AIM: Find each line with the string "scene" and copy it.

MATERIAL:
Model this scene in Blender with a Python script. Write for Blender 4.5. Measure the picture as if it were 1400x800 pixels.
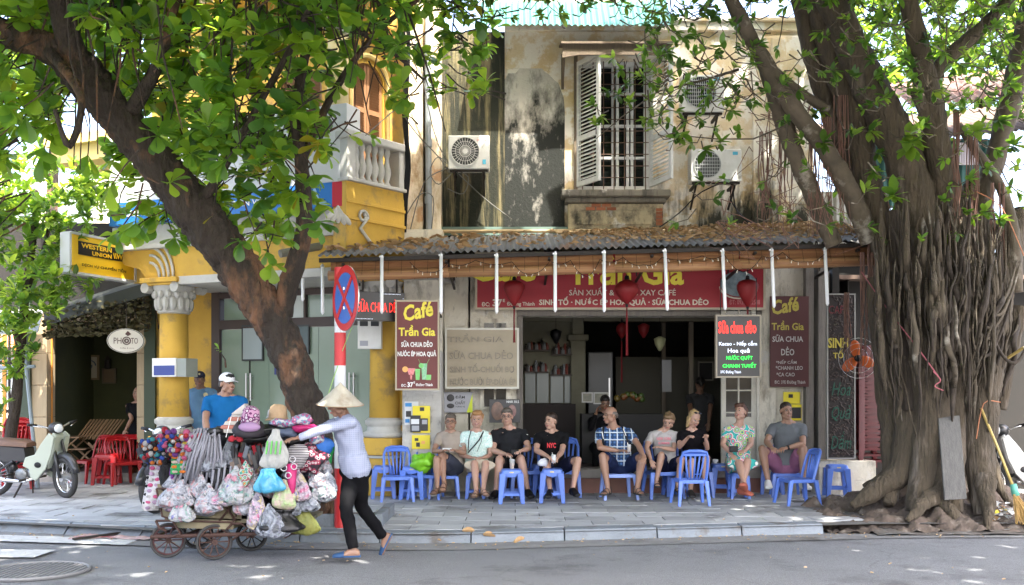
import bpy, bmesh, math, random
from mathutils import Vector as V, Matrix, noise
R = math.radians
random.seed(7)
sc = bpy.context.scene
for o in list(bpy.data.objects): bpy.data.objects.remove(o)
COL = sc.collection
# ---------- camera ----------
F = 1361.1; HY = 540.0; CZ = 1.5
cam = bpy.data.cameras.new('camera'); co = bpy.data.objects.new('camera', cam); COL.objects.link(co)
co.location = (0, 0, CZ); co.rotation_euler = (R(90), 0, 0)
cam.lens = 35; cam.sensor_width = 36; cam.shift_y = 0.1; cam.clip_end = 600
sc.camera = co
# ---------- light ----------
SUN_EL, SUN_AZ = 60, 28      # azimuth measured from -Y (towards the viewer's back) to +X
w = bpy.data.worlds.new('World'); sc.world = w; w.use_nodes = True
nt = w.node_tree; bg = nt.nodes['Background']
sky = nt.nodes.new('ShaderNodeTexSky'); sky.sky_type = 'NISHITA'; sky.sun_disc = False
sky.sun_elevation = R(SUN_EL); sky.sun_rotation = R(180 - SUN_AZ); sky.dust_density = 6.0; sky.air_density = .8; sky.ozone_density = .3
nt.links.new(sky.outputs[0], bg.inputs[0]); bg.inputs[1].default_value = 0.15
sl = bpy.data.lights.new('sun', 'SUN'); sl.energy = 2.0; sl.angle = R(0.6); sl.color = (1, .95, .86)
so = bpy.data.objects.new('sun', sl); COL.objects.link(so)
sd = V((math.sin(R(SUN_AZ)) * math.cos(R(SUN_EL)), -math.cos(R(SUN_AZ)) * math.cos(R(SUN_EL)), math.sin(R(SUN_EL))))
so.rotation_euler = sd.to_track_quat('Z', 'Y').to_euler(); so.location = (0, 0, 20)
sc.view_settings.view_transform = 'Standard'; sc.view_settings.look = 'None'
sc.view_settings.exposure = 3.35; sc.view_settings.gamma = 1
# ---------- helpers ----------
def X(px, Y): return (px - 700) / F * Y
def Z(py, Y): return CZ + (HY - py) / F * Y
def P(px, py, Y): return V((X(px, Y), Y, Z(py, Y)))
def wm(o):
 m = o.matrix_basis.copy(); p = o.parent
 while p: m = p.matrix_basis @ m; p = p.parent
 return m
def tag(o, label=None, cat=None, group=None, kind=None):
 if label: o['label'] = label
 if cat: o['category'] = cat
 if group: o['group'] = group
 if kind: o['kind'] = kind
 return o
def thing(name, label, cat, loc=(0, 0, 0), rotz=0, group=None):
 o = bpy.data.objects.new(name, None); COL.objects.link(o); o.empty_display_size = .1
 o.location = loc; o.rotation_euler = (0, 0, rotz)
 o.matrix_basis = Matrix.Translation(V(loc)) @ Matrix.Rotation(rotz, 4, 'Z')
 return tag(o, label, cat, group)
def copy_tree(o, parent=None, label=None):
 c = o.copy(); COL.objects.link(c)
 if parent: c.parent = parent
 for ch in list(o.children): copy_tree(ch, c)
 if label: c['label'] = label
 return c
def place(o, loc, rz=0, label=None, s=1.0):
 o.matrix_basis = Matrix.Translation(V(loc)) @ Matrix.Rotation(rz, 4, 'Z') @ Matrix.Scale(s, 4)
 if label: o['label'] = label
 return o
def orth(d):
 d = V(d).normalized(); a = V((0, 0, 1)) if abs(d.z) < .9 else V((1, 0, 0))
 u = d.cross(a).normalized(); return u, d.cross(u).normalized()
class MB:
 def __init__(s): s.v = []; s.f = []; s.m = []; s.cur = 0
 def add(s, vs, fs):
  b = len(s.v); s.v += [V(x) for x in vs]; s.f += [tuple(i + b for i in f) for f in fs]; s.m += [s.cur] * len(fs)
  return s
 def box(s, c, d, rot=None, taper=1.0):
  c = V(c); x, y, z = d[0] / 2, d[1] / 2, d[2] / 2; t = taper
  vs = [V((i * x * (t if k > 0 else 1), j * y * (t if k > 0 else 1), k * z)) for k in (-1, 1) for j in (-1, 1) for i in (-1, 1)]
  if rot is not None: vs = [rot @ q for q in vs]
  return s.add([q + c for q in vs], [(0, 2, 3, 1), (4, 5, 7, 6), (0, 1, 5, 4), (2, 6, 7, 3), (0, 4, 6, 2), (1, 3, 7, 5)])
 def bx(s, x0, x1, y0, y1, z0, z1): return s.box(((x0 + x1) / 2, (y0 + y1) / 2, (z0 + z1) / 2), (abs(x1 - x0), abs(y1 - y0), abs(z1 - z0)))
 def bar(s, a, b, w, h, up=(0, 0, 1)):
  a, b = V(a), V(b); d = (b - a).normalized(); u = d.cross(V(up))
  if u.length < 1e-3: u = d.cross(V((0, 1, 0)))
  u.normalize(); n = u.cross(d).normalized(); vs = []
  for p in (a, b):
   for i, j in ((-1, -1), (1, -1), (1, 1), (-1, 1)): vs.append(p + u * (i * w / 2) + n * (j * h / 2))
  return s.add(vs, [(3, 2, 1, 0), (4, 5, 6, 7), (0, 1, 5, 4), (1, 2, 6, 5), (2, 3, 7, 6), (3, 0, 4, 7)])
 def cyl(s, a, b, r0, r1=None, n=12, caps=True): return s.tube([a, b], [r0, r0 if r1 is None else r1], n, caps)
 def tube(s, pts, rs, n=8, caps=True, closed=False):
  pts = [V(p) for p in pts]; N = len(pts)
  if not hasattr(rs, '__len__'): rs = [rs] * N
  vs = []; u = None
  for i, p in enumerate(pts):
   if closed: d = pts[(i + 1) % N] - pts[i - 1]
   else: d = pts[min(i + 1, N - 1)] - pts[max(i - 1, 0)]
   if d.length < 1e-9: d = V((0, 0, 1))
   d.normalize()
   if u is None: u, _ = orth(d)
   u = u - d * u.dot(d)
   if u.length < 1e-6: u, _ = orth(d)
   u.normalize(); w_ = d.cross(u)
   for k in range(n):
    a = 2 * math.pi * k / n; vs.append(p + (u * math.cos(a) + w_ * math.sin(a)) * rs[i])
  fs = []
  for i in range(N if closed else N - 1):
   j = (i + 1) % N
   for k in range(n): fs.append((i * n + k, i * n + (k + 1) % n, j * n + (k + 1) % n, j * n + k))
  if caps and not closed: fs.append(tuple(range(n))[::-1]); fs.append(tuple((N - 1) * n + k for k in range(n)))
  return s.add(vs, fs)
 def ell(s, c, r, rot=None, nu=12, nv=8):
  c = V(c); r = (r, r, r) if not hasattr(r, '__len__') else r
  vs = [V((0, 0, -1))]
  for i in range(1, nv):
   t = -math.pi / 2 + math.pi * i / nv
   for k in range(nu):
    a = 2 * math.pi * k / nu; vs.append(V((math.cos(t) * math.cos(a), math.cos(t) * math.sin(a), math.sin(t))))
  vs.append(V((0, 0, 1)))
  vs = [V((q.x * r[0], q.y * r[1], q.z * r[2])) for q in vs]
  if rot is not None: vs = [rot @ q for q in vs]
  fs = [(0, 1 + (k + 1) % nu, 1 + k) for k in range(nu)]
  for i in range(nv - 2):
   for k in range(nu):
    a = 1 + i * nu + k; b = 1 + i * nu + (k + 1) % nu; fs.append((a, b, b + nu, a + nu))
  t = len(vs) - 1; b0 = 1 + (nv - 2) * nu
  fs += [(b0 + k, b0 + (k + 1) % nu, t) for k in range(nu)]
  return s.add([q + c for q in vs], fs)
 def loft(s, rings, caps=True):      # rings: lists of points, same length
  n = len(rings[0]); vs = [p for r in rings for p in r]; fs = []
  for i in range(len(rings) - 1):
   for k in range(n): fs.append((i * n + k, i * n + (k + 1) % n, (i + 1) * n + (k + 1) % n, (i + 1) * n + k))
  if caps: fs.append(tuple(range(n))[::-1]); fs.append(tuple((len(rings) - 1) * n + k for k in range(n)))
  return s.add(vs, fs)
 def lathe(s, prof, c, ax=(0, 0, 1), n=16, caps=True):
  u, w_ = orth(ax); ax = V(ax).normalized(); c = V(c)
  return s.loft([[c + ax * h + (u * math.cos(2 * math.pi * k / n) + w_ * math.sin(2 * math.pi * k / n)) * max(r, 1e-4) for k in range(n)] for r, h in prof], caps)
 def prism(s, pts, a, b):            # pts: list of V (planar); extruded by vector from a to b offset
  pts = [V(p) for p in pts]; a, b = V(a), V(b); n = len(pts)
  return s.add([p + a for p in pts] + [p + b for p in pts], [tuple(range(n))[::-1], tuple(range(n, 2 * n))] + [(k, (k + 1) % n, n + (k + 1) % n, n + k) for k in range(n)])
 def grid(s, fn, nu, nv):
  vs = [fn(i / nu, j / nv) for j in range(nv + 1) for i in range(nu + 1)]; W = nu + 1
  return s.add(vs, [(j * W + i, j * W + i + 1, (j + 1) * W + i + 1, (j + 1) * W + i) for j in range(nv) for i in range(nu)])
 def mesh(s, name, mats, inv=None, smooth=False):
  me = bpy.data.meshes.new(name)
  vs = s.v if inv is None else [inv @ q for q in s.v]
  me.from_pydata([tuple(q) for q in vs], [], s.f)
  for m_ in (mats if isinstance(mats, (list, tuple)) else [mats]): me.materials.append(m_)
  if s.cur or any(s.m): me.polygons.foreach_set('material_index', s.m)
  if smooth: me.polygons.foreach_set('use_smooth', [True] * len(me.polygons))
  me.update(); return me
 def build(s, name, mats, parent=None, smooth=False, label=None, cat=None, group=None, kind=None, fixn=True, bevel=0, auto=0):
  inv = wm(parent).inverted() if parent else None
  me = s.mesh(name, mats, inv, smooth)
  if fixn:
   bm = bmesh.new(); bm.from_mesh(me); bmesh.ops.recalc_face_normals(bm, faces=bm.faces); bm.to_mesh(me); bm.free()
  if auto: me.shade_smooth() if False else None
  o = bpy.data.objects.new(name, me); COL.objects.link(o)
  if parent: o.parent = parent
  if auto:
   me.polygons.foreach_set('use_smooth', [True] * len(me.polygons)); me.set_sharp_from_angle(angle=R(auto))
  if bevel:
   b = o.modifiers.new('b', 'BEVEL'); b.width = bevel; b.segments = 2; b.limit_method = 'ANGLE'
  return tag(o, label, cat, group, kind)
def link_mesh(name, me, parent=None, mtx=None):
 o = bpy.data.objects.new(name, me); COL.objects.link(o)
 if parent: o.parent = parent
 if mtx is not None: o.matrix_basis = mtx
 return o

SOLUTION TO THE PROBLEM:
Model this scene in Blender with a Python script. Write for Blender 4.5. Measure the picture as if it were 1400x800 pixels.
sc = bpy.context.scene